Это наблюдение говорит о том, что к концу царствования Анны Ивановны Бирон практически начал обновление гвардии. В первую (!), самую привилегированную роту Преображенского полка были зачислены даже не солдаты из армейских полков, а рекруты, в основном крестьяне. Не приходится сомневаться, что сочетание петровских ветеранов и ведомой ими необстрелянной деревенской молодежи (всего и тех и других было 221 человек, или 71,7 % общего числа лейб-кампанцев) и стало горючим материалом переворота 25 ноября 1741 г. Примечательно, что сведения о грамотности в именных списках лейб-кампанцев показывают, что крестьяне, попавшие в гвардию в 1737–1741 гг., были почти сплошь неграмотные: из 73 человек читать и писать умели лишь четверо. У остальных лейб-кампанцев положение было много лучше — грамотными были 30 % общего числа учтенных.

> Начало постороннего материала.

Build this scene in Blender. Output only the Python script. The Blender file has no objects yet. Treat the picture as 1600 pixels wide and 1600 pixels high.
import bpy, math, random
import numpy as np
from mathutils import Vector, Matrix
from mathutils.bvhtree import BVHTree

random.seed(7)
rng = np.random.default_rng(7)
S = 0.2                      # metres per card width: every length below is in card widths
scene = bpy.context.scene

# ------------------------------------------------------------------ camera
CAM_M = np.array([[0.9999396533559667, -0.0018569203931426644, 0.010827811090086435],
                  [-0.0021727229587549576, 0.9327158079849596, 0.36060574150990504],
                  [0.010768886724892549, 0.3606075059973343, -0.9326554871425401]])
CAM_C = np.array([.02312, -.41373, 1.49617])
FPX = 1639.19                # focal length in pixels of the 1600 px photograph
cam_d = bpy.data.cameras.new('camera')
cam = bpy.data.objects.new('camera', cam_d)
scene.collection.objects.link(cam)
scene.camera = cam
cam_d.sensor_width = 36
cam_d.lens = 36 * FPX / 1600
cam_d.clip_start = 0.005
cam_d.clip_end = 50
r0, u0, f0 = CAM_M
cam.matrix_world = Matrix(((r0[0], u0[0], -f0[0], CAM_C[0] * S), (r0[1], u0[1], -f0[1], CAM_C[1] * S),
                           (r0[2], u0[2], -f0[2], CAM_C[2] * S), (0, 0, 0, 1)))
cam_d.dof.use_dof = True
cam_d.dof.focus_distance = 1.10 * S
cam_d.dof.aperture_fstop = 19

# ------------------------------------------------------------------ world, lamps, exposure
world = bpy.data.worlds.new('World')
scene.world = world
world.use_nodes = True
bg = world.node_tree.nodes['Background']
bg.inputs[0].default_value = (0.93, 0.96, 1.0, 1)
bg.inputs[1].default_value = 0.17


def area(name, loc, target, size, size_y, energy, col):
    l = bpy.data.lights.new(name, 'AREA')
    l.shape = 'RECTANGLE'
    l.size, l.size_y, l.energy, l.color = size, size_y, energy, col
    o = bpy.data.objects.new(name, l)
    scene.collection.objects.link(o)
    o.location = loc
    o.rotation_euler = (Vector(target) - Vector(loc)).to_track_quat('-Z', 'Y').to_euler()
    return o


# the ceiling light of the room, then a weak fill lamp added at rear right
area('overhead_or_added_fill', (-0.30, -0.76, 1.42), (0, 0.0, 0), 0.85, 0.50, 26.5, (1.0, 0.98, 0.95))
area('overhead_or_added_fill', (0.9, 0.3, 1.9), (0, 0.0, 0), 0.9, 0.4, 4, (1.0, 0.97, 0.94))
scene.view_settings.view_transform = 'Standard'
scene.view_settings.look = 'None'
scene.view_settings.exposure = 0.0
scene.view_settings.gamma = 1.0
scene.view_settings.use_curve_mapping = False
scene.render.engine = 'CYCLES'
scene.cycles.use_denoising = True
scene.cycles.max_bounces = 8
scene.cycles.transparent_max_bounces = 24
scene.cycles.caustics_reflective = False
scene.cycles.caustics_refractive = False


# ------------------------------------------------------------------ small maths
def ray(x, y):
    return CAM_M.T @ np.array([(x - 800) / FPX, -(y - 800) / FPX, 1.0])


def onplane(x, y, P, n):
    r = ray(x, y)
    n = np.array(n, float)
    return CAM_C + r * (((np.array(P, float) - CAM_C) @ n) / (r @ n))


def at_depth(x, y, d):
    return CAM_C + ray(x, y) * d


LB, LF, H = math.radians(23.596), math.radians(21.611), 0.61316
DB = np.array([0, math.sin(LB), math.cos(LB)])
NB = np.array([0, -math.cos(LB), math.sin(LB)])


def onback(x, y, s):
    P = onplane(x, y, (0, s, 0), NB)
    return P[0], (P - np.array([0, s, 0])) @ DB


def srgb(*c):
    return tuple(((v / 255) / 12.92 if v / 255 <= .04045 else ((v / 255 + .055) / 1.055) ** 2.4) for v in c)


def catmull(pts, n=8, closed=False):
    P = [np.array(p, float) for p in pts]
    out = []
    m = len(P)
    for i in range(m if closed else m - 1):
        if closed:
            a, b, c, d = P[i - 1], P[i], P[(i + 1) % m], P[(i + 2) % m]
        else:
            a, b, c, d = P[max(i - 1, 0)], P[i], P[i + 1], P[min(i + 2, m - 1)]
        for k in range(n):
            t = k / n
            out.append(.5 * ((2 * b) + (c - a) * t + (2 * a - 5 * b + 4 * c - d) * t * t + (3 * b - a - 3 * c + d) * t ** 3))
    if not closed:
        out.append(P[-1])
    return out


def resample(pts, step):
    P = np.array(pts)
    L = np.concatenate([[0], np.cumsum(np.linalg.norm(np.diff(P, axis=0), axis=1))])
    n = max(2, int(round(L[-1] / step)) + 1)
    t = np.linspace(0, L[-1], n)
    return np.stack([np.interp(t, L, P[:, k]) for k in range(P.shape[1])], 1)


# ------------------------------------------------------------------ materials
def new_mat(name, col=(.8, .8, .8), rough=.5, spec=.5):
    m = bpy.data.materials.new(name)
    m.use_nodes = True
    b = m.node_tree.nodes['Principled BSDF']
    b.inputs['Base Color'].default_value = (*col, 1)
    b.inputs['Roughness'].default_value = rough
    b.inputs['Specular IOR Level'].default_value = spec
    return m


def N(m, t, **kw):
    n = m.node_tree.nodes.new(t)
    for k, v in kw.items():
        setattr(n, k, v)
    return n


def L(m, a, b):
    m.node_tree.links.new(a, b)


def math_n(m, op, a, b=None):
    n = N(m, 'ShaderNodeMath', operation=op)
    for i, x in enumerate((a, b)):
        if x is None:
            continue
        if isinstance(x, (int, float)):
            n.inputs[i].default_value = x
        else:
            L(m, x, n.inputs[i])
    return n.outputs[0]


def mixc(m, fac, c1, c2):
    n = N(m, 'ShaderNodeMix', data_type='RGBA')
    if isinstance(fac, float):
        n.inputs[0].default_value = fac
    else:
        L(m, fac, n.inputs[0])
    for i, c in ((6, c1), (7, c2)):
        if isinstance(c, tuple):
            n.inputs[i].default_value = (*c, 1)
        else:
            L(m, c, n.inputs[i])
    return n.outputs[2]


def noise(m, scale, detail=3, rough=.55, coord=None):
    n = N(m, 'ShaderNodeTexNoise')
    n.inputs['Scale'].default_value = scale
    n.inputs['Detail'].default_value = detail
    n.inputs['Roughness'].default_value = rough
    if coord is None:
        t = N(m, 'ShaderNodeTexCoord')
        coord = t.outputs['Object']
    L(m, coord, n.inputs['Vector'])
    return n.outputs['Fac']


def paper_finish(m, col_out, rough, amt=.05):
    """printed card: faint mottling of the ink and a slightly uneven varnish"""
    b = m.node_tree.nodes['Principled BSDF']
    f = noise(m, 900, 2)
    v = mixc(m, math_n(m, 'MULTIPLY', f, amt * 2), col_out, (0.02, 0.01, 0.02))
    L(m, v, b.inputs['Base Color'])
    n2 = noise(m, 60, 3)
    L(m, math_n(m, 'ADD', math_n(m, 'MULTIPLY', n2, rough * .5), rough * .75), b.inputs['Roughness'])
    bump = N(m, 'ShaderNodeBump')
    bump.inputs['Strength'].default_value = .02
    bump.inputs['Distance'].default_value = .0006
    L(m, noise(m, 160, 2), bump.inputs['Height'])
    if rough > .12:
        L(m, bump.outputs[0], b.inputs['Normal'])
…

Следует отметить, что и сама Елизавета много сделала для роста своей популярности в гвардейской среде. Будучи удалена от двора Анны Ивановны, Елизавета водила компанию с гвардейцами, казармы которых находились неподалеку от ее Летнего дворца, привлекая их красотой, обходительностью, веселостью, истинно петровской простотой обращения. В ее происхождении, поведении, внешности было много черт, симпатичных для солдат и столичных низов, и во мнении довольно широких слоев петербургского населения она заметно выигрывала в сравнении с грубой, надменной и полностью подчинившейся Бирону Анной Ивановной. Дело Лопатинского содержит на этот счет любопытное свидетельство. Иеромонах Кучин говорил своему товарищу Зворыкину: «…как от кого не послышишь, государыня цесаревна любезна, и многие очень сожалеют (о ее нереализованных правах на престол. — Е. А.), как-де и ты от многих слышал». Зворыкин это подтвердил и сказал: «И мне-де, батюшка, жаль государыни цесаревны, как мимо нея эту государыню (Анну Ивановну. — Е. А.) избрали, так жаль было, что едва не плакал… очень мне она кажется взором любезна, какова-то будет эта государыня?» Самгин, присутствовавший при разговоре, в ответ сказал об Анне Ивановне: «Эта государыня груба лицем»45.